▶ **The request**:
Only the number is wanted: count the lines that include the word "scene".

▶ **Data shown**:
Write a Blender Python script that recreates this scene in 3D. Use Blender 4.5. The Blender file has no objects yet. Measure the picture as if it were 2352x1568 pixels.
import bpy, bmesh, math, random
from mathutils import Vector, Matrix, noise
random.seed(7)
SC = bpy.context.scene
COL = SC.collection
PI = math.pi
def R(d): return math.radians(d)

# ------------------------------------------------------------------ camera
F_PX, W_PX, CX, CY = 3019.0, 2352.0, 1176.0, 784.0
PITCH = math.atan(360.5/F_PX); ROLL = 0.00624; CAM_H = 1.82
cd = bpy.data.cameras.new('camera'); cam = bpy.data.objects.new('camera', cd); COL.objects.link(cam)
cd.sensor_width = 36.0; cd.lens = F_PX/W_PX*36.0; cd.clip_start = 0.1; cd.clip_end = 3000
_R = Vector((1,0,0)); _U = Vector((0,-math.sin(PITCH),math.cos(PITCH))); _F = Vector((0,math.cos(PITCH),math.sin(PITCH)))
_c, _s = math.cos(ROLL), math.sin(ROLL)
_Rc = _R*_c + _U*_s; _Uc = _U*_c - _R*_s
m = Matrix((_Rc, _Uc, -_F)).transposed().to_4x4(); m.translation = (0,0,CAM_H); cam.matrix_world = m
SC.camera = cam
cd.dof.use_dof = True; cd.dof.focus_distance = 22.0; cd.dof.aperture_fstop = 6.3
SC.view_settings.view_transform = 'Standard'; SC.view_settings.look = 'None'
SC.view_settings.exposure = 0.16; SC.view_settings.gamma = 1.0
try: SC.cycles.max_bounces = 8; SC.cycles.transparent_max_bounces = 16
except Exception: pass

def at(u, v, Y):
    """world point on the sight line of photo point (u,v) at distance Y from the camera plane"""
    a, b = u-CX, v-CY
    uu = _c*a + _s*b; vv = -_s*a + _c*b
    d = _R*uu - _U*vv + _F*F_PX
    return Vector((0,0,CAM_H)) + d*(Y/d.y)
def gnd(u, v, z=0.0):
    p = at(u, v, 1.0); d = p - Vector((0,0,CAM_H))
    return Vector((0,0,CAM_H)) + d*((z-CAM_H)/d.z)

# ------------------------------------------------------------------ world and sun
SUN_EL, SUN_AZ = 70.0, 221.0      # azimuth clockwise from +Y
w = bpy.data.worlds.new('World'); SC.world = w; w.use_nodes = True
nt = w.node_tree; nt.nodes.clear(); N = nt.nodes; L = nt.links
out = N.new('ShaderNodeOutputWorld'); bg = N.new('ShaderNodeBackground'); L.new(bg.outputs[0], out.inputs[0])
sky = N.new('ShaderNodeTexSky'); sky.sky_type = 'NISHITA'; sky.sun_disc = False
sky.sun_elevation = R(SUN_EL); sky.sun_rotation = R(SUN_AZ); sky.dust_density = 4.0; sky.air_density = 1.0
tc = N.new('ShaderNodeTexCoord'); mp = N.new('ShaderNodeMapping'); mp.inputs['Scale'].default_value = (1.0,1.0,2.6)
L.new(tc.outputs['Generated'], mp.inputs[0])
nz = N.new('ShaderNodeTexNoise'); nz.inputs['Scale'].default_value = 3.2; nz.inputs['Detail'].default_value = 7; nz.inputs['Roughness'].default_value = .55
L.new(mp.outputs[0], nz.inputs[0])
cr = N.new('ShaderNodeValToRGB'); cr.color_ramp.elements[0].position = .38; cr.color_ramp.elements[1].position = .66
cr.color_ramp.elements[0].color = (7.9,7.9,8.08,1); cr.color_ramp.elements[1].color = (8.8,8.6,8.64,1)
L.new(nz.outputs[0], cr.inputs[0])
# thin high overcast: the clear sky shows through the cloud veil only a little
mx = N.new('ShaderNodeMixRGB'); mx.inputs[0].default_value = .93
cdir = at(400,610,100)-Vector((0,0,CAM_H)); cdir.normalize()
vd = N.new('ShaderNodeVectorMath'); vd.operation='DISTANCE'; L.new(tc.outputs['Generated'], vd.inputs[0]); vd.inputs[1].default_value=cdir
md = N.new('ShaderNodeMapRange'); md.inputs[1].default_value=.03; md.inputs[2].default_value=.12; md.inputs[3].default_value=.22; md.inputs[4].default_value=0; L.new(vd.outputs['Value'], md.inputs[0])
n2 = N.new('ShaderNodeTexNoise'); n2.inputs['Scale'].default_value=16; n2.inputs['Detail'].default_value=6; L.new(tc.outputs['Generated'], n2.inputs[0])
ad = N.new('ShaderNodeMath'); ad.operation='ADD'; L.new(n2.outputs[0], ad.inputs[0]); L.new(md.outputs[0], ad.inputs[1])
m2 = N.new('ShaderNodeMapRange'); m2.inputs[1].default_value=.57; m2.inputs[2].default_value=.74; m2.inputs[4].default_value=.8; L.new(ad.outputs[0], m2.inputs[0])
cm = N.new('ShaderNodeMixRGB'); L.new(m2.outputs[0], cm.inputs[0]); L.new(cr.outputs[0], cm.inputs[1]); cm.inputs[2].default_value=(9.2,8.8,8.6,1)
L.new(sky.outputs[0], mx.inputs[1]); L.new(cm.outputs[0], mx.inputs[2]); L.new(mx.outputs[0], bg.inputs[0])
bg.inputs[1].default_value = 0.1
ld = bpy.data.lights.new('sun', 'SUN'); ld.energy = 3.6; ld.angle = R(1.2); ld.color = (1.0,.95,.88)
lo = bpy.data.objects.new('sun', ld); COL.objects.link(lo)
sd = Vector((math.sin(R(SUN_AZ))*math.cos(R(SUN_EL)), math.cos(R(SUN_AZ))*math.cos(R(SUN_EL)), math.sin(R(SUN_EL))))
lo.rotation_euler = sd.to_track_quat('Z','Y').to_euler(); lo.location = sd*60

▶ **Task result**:
2